FILM TURC A CANNES

 

Cannes: dérive et errance sur les berges du Bosphore

Par Wilfrid Exbrayat
17.05.2003

CANNES (Reuters) - "Mon intention était de montrer la vacuité, le non-sens de l'existence." Telle est la profession de foi pour le moins radicale du cinéaste turc Nuri Bilge Ceylan, dont le film "Uzak" (Lointain) est en lice pour la palme d'or.

Tout aussi radicale est sa mise en scène de l'errance de deux hommes. L'un (Muzaffer Özdemir) passe pour avoir réussi: il est photographe et occupe un appartement assez spacieux à Istanbul. L'autre (Mehmet Emin Toprak) est au chômage et, en provenance de son village natal, vient squatter un temps chez son cousin.

En réalité, tous les deux sont à la dérive et l'indice le plus criant de cette dernière est leur échec, chacun à leur manière, auprès des femmes. Si le photographe, divorcé, vit bien, il n'en a pas moins, semble-t-il, renoncé à un idéal plus créatif, proche de celui d'un Andreï Tarkovski, dont le nom est lancé lors d'une conversation à bâtons rompus.

"Tarkovski m'a convaincu de faire des films, surtout 'Le miroir', qui est peut-être mon film préféré entre tous", confie Ceylan à Reuters.

"En Turquie, l'écart entre les idéaux, quels qu'ils soient, et la réalité tend à se creuser et les deux personnages commencent à ressentir quelque chose de cet ordre", ajoute-t-il, précisant que, pour composer son histoire, il s'est inspiré aussi bien de sa propre vie que de celles d'amis et de connaissances.

"Quand j'étais jeune - poursuit-il - ma relation avec la société était difficile. Qui suis-je ? Telle était la question la plus pressante pour moi."

TRAITS D'HUMOUR

Photographe de formation - comme en témoigne une répugnance évidente à faire se mouvoir la caméra - Ceylan pose un contraste saisissant entre ses plans larges d'une Istanbul sous la neige, du Bosphore au couchant, ou encore des montagnes d'Anatolie, et ses plans d'intérieur où ses personnages semblent confinés, encerclés de toute part et hypnotisés par les écrans qu'ils soient de la télévision ou de l'ordinateur.

Mais cette impression claustrophobique, renforcée par une chiche lumière hivernale, est fondée puisque, selon Ceylan, "en ville, nous créons notre propre prison chez nous. En ville, il est plus difficile de demander quelque chose à quelqu'un, alors que cela se fait plus naturellement dans un village et je connais bien aussi la vie de village; en fait, nous tentons de créer une situation dans laquelle nous n'avons besoin de personne".

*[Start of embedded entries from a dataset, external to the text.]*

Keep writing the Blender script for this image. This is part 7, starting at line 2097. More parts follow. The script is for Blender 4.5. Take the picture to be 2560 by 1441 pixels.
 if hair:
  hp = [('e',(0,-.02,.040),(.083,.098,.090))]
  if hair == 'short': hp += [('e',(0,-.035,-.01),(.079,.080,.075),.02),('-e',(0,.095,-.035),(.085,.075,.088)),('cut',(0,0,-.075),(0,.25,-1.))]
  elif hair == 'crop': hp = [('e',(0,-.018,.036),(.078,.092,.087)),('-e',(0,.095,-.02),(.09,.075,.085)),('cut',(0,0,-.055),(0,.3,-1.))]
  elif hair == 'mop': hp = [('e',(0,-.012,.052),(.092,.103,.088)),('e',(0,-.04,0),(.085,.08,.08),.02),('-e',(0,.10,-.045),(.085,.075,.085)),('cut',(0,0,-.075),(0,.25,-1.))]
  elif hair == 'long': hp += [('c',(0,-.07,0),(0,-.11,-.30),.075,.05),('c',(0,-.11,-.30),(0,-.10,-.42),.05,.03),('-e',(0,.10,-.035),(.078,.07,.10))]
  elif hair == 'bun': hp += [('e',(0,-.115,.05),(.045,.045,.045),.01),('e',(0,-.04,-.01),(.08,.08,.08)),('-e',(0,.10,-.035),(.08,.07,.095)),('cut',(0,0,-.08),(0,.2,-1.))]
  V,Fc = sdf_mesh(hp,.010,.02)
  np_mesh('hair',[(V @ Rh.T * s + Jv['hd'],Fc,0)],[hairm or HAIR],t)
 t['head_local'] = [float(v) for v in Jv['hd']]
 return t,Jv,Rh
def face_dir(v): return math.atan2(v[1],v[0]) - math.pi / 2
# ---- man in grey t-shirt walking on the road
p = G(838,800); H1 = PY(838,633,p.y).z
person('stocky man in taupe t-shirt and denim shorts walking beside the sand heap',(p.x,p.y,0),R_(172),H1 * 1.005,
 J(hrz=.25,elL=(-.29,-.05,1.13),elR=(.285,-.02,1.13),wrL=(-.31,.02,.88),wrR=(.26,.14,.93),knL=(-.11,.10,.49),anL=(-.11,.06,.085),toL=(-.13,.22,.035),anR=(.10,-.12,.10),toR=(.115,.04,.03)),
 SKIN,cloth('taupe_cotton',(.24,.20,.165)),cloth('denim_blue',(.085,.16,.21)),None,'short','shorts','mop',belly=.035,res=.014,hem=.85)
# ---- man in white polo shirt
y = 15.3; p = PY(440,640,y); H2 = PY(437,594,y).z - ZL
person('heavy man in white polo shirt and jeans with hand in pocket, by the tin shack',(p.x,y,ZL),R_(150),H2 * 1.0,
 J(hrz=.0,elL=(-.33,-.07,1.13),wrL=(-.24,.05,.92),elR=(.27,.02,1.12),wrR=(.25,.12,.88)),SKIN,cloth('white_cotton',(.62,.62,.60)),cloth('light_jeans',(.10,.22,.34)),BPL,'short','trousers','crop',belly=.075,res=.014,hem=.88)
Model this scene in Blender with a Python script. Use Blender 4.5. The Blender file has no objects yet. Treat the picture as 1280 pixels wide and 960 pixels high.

C'est peut-être pour cela, que le photographe, qui finit par être excédé par la présence de ce cousin qu'il trouve de plus en plus encombrant, trouve un stratagème pour le mettre mal à l'aise et en profiter pour lui faire la morale, arguant précisément que lui-même est arrivé à Istanbul sans un sou et a grimpé les échelons sans rien demander à personne.

Des traits d'humour, dans la relation entre les deux hommes, percent parfois la déprimante ambiante et les longs silences qui sont l'ossature même du long métrage. "C'est comme cela que je ressens l'existence; il y a toujours de l'humour même dans les moments les plus tragiques et même lorsque moi-même je me sens mal, mon oeil a tendance à saisir plus facilement ce qui est drôle que ce qui est triste".